結論を言うと、贈与税の非課税制度と住宅ローン控除を組み合わせることは可能です

贈与税の非課税制度によって住宅購入の資金援助にかかる贈与税を0円にし、さらに住宅ローン控除で所得税の負担を軽減できます。

しかし、住宅ローンの借入額と贈与額の合計金額において、住宅購入費を上回った分には住宅ローン控除は適用されません

住宅ローン控除が適用されない額の事例
物件価格3,500万円
住宅ローンの借入額3,000万円
贈与額1,000万円
借入額と贈与額の合計4,000万円
3,000万円+1,000万円)
上記合計金額と物件価格の差額
→住宅ローン控除の適用外 
500万円
(4,000万円-3,500万円)

住宅ローン控除と贈与税の非課税を併用する際は、控除の対象額が減る可能性もあることに注意しましょう

まとめ

住宅ローンと贈与税は、密接に関係する事柄です。

個人からの資金援助が110万円以下の場合は、贈与税の基礎控除があるため、贈与税は課されません。

資金援助が110万円を超えそうな場合には、住宅取得資金の非課税贈与や相続時精算課税制度の利用を検討するとよいでしょう。

直系尊属から住宅の購入や増改築にかかる資金を援助してもらった場合、所定の条件を満たせば、贈与税が非課税になります。

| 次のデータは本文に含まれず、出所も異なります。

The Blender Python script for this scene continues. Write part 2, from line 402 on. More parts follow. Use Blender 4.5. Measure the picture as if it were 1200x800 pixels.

または、相続税のことも考慮した上で、相続時精算課税制度を選択することも可能です。

なお、贈与税は夫婦間で財産をやり取りした場合にも発生します。

贈与税を回避するポイントも当記事にまとめていますので、正しい方法で贈与税がかからないようにしたい人はぜひ参考にしてください。

千日太郎

千日太郎 / オフィス千日合同会社 代表社員 公認会計士

【専門家の解説】

本文で解説しているように、贈与税の非課税枠を超えた金額の贈与を受けて住宅を取得した場合には贈与税を納めなければなりません。

この記事を読んだ方は、贈与税を知っているのですが、中には知らない人も多くいるかもしれないという理由で税務署が送ってくる郵便物があります。

住宅を購入した人を対象に税務署がランダムに(かどうかは不明ですが)発送している「お尋ね」という郵便物です。

住宅購入資金の内訳を尋ねる趣旨のものになっており、納税者が回答を記入して返送するものになっていて、返送用封筒も同封されています。

この郵便物の主な目的は贈与税の納税義務があるかどうかを確認するためのものです。

回答の内容を税務署がチェックし、贈与税の納税が必要であると判断した場合には、税務署に申告して納税するように案内が来ます。

住宅の取得に伴って贈与する場合、その金額は多額になることがありますので、贈与税の額もそれなりの金額になることがあります。

お尋ねへの回答金額をいい加減にしてしまうと、税務署からあらぬ誤解を受けることになりますので、後から何を聞かれても問題ないようにちゃんと契約書等の金額から転記して正確に回答するようにしてください。